Yine, Van depreminde tamamen yıkılan Merkezdeki Aşağı Norşin ve Hafıziye camilerinin yeniden inşa çalışmaları tamamlanmıştır.

Vakıfların vakfiyelerine uygun şekilde devam edebilmeleri, vakfiyede ne yazıldıysa şu anki bu vakıfların bu amaçlar çerçevesinde, bu hedeflere doğru yol yürüyebilmesi... Bu da en büyük hassasiyet gösterdiğimiz konulardan bir tanesindir.

Her ay 15 kalemden oluşan kuru gıda paketlerini bugün 80 il merkezinde 20.315 ihtiyaç sahibi aileye gönderiyoruz. Eyüp imaretinde 2 bin kişiye sıcak yemek veriliyor. 275 ton kavurma dağıtımı 2015 yılı içerisinde yapıldı. Muhtaç engelliler ve yetim çocuklara aylık veriliyor. Onun ötesinde, muhtaç kadrosu 5 bin kişi. Muhtaç kişilere 520 lira aylık ödeniyor. 2016'da muhtaç aylığı 556 lira olacak. İlk, ortaöğrenim öğrencilerine burs veriliyor; 15 bin öğrenciye 60 lira, yükseköğrenim öğrencilerine -5 bin öğrencimize burs veriliyordu, bunu 6 bine çıkaracağız- 200 lira. Yani "akar" denilen bu eserlerden meydana gelen gelirlerle bütün bu hizmetler verilmeye çalışılıyor.
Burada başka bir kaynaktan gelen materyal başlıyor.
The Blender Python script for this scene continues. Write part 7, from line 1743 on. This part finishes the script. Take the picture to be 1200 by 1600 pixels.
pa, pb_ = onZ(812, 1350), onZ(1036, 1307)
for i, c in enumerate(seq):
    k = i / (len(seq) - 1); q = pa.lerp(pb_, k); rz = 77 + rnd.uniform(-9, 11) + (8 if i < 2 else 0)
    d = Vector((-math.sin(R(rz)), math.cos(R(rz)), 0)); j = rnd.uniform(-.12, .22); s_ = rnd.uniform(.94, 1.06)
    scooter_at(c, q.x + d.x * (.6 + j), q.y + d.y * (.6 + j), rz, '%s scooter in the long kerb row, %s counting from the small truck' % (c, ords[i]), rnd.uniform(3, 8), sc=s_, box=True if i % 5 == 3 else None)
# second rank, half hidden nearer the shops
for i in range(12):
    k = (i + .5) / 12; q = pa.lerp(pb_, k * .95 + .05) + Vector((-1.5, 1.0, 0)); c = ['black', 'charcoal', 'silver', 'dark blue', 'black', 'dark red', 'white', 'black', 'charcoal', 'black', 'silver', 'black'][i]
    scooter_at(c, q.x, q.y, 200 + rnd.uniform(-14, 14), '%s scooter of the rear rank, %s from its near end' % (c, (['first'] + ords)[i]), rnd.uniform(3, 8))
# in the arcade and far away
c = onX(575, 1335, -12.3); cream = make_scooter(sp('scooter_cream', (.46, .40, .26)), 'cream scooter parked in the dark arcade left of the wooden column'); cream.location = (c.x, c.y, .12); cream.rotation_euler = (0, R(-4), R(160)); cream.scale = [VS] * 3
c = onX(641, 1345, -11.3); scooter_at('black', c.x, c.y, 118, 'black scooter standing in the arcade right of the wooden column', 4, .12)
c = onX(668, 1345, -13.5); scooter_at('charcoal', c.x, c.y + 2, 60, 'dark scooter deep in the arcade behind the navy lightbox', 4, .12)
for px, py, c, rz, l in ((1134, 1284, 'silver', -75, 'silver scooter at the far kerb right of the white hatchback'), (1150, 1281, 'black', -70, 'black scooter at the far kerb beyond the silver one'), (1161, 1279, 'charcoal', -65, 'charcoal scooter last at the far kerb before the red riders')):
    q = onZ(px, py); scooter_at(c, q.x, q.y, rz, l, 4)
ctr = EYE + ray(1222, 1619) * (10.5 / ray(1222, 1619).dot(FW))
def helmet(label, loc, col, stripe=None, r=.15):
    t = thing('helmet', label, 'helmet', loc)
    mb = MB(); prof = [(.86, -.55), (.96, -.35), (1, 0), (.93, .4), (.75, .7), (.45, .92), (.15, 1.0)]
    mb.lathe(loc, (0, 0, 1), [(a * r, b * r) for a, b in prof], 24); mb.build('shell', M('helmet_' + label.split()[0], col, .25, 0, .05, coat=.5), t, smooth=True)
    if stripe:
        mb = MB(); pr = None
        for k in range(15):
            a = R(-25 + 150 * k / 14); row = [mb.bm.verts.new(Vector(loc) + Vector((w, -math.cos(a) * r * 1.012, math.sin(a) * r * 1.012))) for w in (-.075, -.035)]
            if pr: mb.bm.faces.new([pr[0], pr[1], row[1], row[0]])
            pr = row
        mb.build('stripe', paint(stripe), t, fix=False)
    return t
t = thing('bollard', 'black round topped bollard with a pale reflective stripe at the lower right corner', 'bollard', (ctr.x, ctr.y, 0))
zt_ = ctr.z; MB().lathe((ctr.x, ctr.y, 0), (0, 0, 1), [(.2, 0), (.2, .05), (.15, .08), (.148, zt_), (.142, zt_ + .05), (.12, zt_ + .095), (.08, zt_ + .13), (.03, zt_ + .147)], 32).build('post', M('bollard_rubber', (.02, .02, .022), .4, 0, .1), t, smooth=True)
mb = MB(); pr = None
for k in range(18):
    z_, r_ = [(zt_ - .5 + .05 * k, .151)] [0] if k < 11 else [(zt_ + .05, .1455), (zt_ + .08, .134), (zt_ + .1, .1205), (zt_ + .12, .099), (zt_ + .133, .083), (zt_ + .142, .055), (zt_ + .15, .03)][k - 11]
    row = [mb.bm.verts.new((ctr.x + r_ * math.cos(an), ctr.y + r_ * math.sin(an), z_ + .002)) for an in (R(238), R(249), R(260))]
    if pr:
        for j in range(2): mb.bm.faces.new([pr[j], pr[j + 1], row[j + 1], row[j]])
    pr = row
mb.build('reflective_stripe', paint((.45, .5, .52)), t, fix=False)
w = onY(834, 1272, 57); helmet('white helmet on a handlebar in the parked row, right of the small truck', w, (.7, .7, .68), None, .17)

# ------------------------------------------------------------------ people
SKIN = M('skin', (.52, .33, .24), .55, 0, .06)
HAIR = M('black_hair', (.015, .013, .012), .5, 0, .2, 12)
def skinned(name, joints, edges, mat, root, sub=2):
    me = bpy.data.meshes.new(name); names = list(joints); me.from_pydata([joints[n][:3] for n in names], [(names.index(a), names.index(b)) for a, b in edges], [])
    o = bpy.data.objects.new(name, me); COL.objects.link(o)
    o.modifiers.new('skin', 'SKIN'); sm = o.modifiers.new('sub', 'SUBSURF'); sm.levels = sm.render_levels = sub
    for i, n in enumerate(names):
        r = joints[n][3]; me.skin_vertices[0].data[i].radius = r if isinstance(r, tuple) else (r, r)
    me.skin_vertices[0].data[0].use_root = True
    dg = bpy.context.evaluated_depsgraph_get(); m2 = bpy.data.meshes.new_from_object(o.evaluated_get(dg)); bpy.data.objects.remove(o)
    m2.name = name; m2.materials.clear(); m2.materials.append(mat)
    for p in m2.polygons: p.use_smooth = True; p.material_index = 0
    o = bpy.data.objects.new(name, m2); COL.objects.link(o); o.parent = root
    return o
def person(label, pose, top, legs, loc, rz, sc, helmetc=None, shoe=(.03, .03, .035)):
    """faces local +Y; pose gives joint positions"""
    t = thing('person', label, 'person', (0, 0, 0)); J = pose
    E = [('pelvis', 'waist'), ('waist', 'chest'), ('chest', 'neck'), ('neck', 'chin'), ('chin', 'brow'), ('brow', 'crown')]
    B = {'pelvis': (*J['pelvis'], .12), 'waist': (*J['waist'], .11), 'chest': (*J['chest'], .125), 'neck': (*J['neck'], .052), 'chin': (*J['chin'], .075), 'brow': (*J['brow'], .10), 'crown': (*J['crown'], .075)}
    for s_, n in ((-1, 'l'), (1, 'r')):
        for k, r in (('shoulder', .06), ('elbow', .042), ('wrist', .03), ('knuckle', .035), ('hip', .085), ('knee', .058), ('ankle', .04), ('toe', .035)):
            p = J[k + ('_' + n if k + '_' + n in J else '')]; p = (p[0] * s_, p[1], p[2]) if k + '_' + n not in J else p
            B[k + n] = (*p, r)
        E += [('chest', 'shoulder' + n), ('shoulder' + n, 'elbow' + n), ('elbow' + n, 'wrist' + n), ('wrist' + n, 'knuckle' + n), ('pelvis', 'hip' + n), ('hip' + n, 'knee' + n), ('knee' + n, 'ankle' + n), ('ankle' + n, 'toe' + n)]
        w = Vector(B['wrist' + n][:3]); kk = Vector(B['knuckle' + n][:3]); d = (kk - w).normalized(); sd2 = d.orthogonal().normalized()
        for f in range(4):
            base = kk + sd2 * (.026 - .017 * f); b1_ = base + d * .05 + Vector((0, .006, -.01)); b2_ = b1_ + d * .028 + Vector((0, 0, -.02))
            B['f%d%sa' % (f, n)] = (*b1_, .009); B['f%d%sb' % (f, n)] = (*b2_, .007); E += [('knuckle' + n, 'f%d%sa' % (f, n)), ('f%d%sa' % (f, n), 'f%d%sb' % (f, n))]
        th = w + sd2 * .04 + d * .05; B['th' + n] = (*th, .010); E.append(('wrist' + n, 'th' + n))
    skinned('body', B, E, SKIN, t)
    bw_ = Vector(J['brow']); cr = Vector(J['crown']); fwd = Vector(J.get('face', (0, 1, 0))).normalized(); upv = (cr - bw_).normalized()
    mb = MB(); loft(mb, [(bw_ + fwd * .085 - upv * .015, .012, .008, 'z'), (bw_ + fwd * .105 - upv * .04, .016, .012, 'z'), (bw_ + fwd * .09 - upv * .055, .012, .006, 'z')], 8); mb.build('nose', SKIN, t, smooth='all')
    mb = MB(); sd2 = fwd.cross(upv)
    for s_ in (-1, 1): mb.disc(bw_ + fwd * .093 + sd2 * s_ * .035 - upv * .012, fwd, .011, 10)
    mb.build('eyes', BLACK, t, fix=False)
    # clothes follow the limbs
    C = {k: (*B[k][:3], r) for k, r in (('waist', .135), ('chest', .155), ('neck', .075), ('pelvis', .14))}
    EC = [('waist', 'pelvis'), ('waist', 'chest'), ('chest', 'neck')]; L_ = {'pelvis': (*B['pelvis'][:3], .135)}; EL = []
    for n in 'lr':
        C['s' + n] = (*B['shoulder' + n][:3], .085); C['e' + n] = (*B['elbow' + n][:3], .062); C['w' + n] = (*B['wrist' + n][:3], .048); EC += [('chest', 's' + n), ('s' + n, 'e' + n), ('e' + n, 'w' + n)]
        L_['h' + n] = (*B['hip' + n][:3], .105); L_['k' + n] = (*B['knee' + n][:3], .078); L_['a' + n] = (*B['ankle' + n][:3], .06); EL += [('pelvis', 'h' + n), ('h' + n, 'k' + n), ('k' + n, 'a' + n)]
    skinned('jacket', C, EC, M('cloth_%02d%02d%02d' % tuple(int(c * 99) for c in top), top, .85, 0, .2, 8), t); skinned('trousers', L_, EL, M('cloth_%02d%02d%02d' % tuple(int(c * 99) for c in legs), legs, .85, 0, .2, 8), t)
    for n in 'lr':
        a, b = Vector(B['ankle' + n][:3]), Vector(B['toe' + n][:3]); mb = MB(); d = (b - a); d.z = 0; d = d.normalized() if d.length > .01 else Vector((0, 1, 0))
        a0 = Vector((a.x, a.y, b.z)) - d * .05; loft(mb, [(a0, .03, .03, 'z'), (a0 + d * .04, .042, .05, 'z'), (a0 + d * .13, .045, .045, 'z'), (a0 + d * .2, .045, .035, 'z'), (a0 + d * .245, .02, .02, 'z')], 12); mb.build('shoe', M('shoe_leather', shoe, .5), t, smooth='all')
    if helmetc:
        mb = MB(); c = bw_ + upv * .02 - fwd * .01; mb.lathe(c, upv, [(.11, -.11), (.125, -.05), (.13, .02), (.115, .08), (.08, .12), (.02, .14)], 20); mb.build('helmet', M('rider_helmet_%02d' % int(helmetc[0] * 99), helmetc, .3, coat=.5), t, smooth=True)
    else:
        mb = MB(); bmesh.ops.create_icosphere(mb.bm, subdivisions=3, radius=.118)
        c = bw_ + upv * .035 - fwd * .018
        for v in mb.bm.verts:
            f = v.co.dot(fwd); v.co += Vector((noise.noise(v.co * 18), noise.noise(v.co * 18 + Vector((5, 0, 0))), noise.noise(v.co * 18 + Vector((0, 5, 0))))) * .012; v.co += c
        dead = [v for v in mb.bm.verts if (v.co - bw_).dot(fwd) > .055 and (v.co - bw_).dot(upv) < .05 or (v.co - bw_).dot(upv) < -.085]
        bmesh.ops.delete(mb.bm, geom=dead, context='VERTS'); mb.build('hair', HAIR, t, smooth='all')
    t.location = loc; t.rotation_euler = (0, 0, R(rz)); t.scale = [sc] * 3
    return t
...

Tabii, son dönemde sosyal devlet ilkesi gereği Hükûmetimiz çok önemli adımlar attı yani sağlık alanında, diğer... Sosyal devlet olarak çok fazla yardım veriyor, işte bütün bu sağlık giderleri karşılanıyor. Yani, geçmişte vakıfların yaptığı birçok şeyi bugün aslında devlet yaptığı için Vakıflar Genel Müdürlüğü de biraz zorlanıyor açıkçası. Yani, bu vakıf ruhuna uygun olarak bu faaliyetleri yapabilmek için, bunun için, Türkiye'de farklı yerlerde işte insani yardım odası meselesine odaklanıyor, dezavantajlı gurupları biraz daha desteklemeye çalışıyor veya Osmanlı hinterlandında bulunan ecdat yadigârı eserleri veya toplulukları bir şekilde nasıl ihya edebiliriz diye birtakım çalışmalara da yönelmiş durumda, kısaca bu şekilde bahsedebiliriz. Bunun ötesinde, tabii, bu bahsettiğim çerçevede, kuru gıda yardımını işte Kıbrıs'a, Makedonya'ya, Kosova'ya, Bosna'ya, birçok yere de vakıflar gönderiyor.

2016 bütçesi personel giderleri 96,2 milyon, sosyal güvenlik kurumlarına devlet prim gideri 15,9 milyon, mal ve hizmet alımı 96,6 milyon, cari transferler 36,4 milyon, sermaye giderleri 238,9 milyon lira olmak üzere, toplam 484 milyon 238 bin lira olarak öngörülmüştür.

Sayın Başkan, değerli komisyon üyeleri; uhdemizde bulunan kurumların 2016 mali yılı bütçe sunuşunun sonuna gelmiş bulunuyorum. Sözlerime son verirken idarelerimizin bütçe ve kesin hesap görüşmelerine katkılarınız ve gösterdiğiniz, göstereceğiniz ilgi için Sayın Başbakanımız, Hükûmetimiz ve şahsım adına hepinize çok teşekkür ediyorum.

Hepinizi sevgiyle saygıyla selamlıyorum.